Matt Loney, editor of technology news website Zdnet, said that while nearly all big companies had spam e-mail filters in place, users could also help by exercising common sense.

"If you see a message from someone you don't know or a bank you're not a customer of, don't click on any attachments in the message, and delete it."

Growing menace from east of Europe

ABOUT 80 per cent of the world's spam e-mail is generated by some 200 gangs.

According to Spamhaus, an organisation based in London, spam sent from eastern Europe is an increasing problem.

The group's top ten of the world's worst spammers lists four Russians, two Ukrainians, two Americans, a Hong Kong company and one in Israel. The most sophisticated gangs can send 100 million messages a day.

Increasingly, spammers hack into other machines and covertly install "malware" - software programs that take over the PC - to send messages for them.

The malicious software programmes are able to log keyboard motions to harvest passwords and other details which they then relay back to the criminal gangs.

Richard Cox, of Spamhaus, said: "I suspect the UK law authorities really don't appreciate the extent of the problem."

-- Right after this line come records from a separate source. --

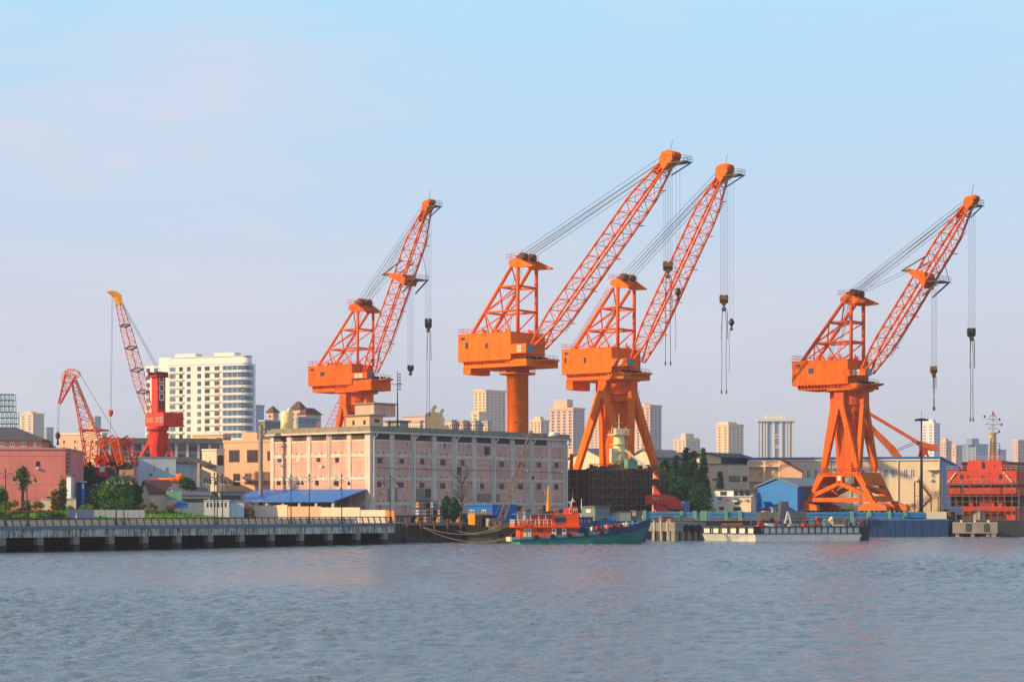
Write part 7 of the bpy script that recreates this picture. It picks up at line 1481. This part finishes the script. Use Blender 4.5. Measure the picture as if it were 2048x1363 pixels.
for py, w_ in ((857,1.6),(848,2.6),(838,1.9),(831,.9)): mb.bar((-w_,0,z(py)),(w_,0,z(py)),.12); mb.bar((-w_*.8,0,z(py)),(0,0,z(py)+1.2),.08); mb.bar((w_*.8,0,z(py)),(0,0,z(py)+1.2),.08)
mb.build('aerial_cross', PINKL if False else CREAM, T2)
for x_, py in ((2.6,848),(-2.6,833),(2.0,838),(0,827),(1.9,862)): MB().box(x_-.15,x_+.15,-.15,.15,z(py)-.3,z(py)+.3).build('signal_lamp', RED, T2)
mb = MB(); [mb.bar((.7,0,z(908-i*5.6)),(2.1,0,z(908-i*5.6)),.1) for i in range(5)]; mb.tube((2.1,0,z(908)),(2.1,0,z(885)),.07); ladder(mb,(0,-.75,z(919)),(0,-.8,z(868)),.5,.04,.6,(1,0,0)); mb.build('side_ladder', BLK, T2)
# low clutter at the yard's edge by the red ship and beyond the platform
for i, (px_, D_, w_, h_, m_, lb) in enumerate(((1888,452,12,2.2,RUST,'rusty bin left of the red ship'),(1902,450,14,1.6,BRN,'brown crate below the left scaffolding of the red ship'),(1960,448,40,1.9,GREY,'long grey container block in front of the red ship keel'),(2032,450,14,2.4,BLUEN,'navy tank at the lower right of the red ship'),(1690,470,24,2.2,PGRN,'pale green container seen through the crane gantry'),(1530,440,14,1.8,PINKL,'faded pink crate in front of the blue shed'),(1546,438,10,2.6,GREY,'grey cabinet in front of the blue shed corner'),(1820,460,16,1.4,RUST,'rusty pile of steel beneath the brown stair tower'))):
    sbox(px_,D_,32,px_-w_*.35,px_+w_*.65,1012+(3.0-h_)*4000/D_,m_,'yard_container',lb,'container',roof='flat',rm=m_)

flush()
# ------------------------------------------------------------------ haze
def haze():
    o = MB().box(-2950,2950,-450,3950,-7,86).build('haze', None); tag(o, None, None, None, 'stuff'); o['label'] = 'thin warm evening haze over the river and city'
    m = bpy.data.materials.new('haze'); m.use_nodes = True; t = m.node_tree; t.nodes.clear(); po = t.nodes.new('ShaderNodeOutputMaterial'); pv = t.nodes.new('ShaderNodeVolumePrincipled')
    pv.inputs['Color'].default_value = (.78,.84,.95,1); pv.inputs['Density'].default_value = .00014; pv.inputs['Anisotropy'].default_value = .1; t.links.new(pv.outputs[0], po.inputs['Volume'])
    o.data.materials.append(m); m.cycles.homogeneous_volume = True if hasattr(m, 'cycles') and hasattr(m.cycles, 'homogeneous_volume') else True
haze()
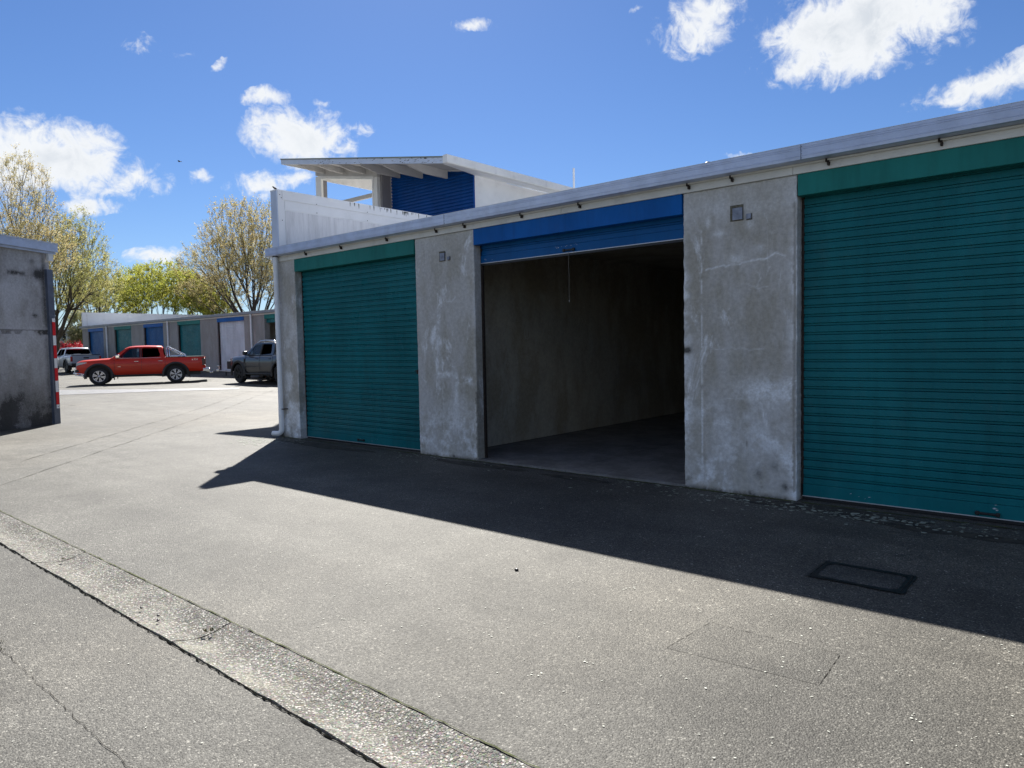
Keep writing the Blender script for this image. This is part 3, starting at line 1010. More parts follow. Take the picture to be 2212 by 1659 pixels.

Spammers can use different means to glean e-mail addresses, including scouring internet forums and message boards.

The worst thing recipients can do is reply and ask to be taken off the list - that simply signals to the spammer that the address is a genuine one.

ONLINE BOMBARDMENT

SPAMMERS use junk e-mail because it is one of the cheapest forms of mass marketing available - just five or six computers connected in a home can send millions of messages at minimal cost. If just two or three people out of 10,000 buy what claims to be Viagra, for example, the spammers have made a profit. They are indifferent as to whether huge numbers of their e-mails are deleted.

While some messages offer products, however dubious, others are simply online frauds. The Nigerian 419 gangs, who promise huge sums in return for temporary use of bank accounts, were early converts to e-mail.

Another con involves so-called "phishing" e-mails. They appear to come from a bank or money transfer company such as PayPal, but are bogus and intended to steal personal and financial details. The latest variant is "spear phishing" in which fraudsters watch companies for new arrivals, then write to them, purporting to be from the IT department, to request personal details.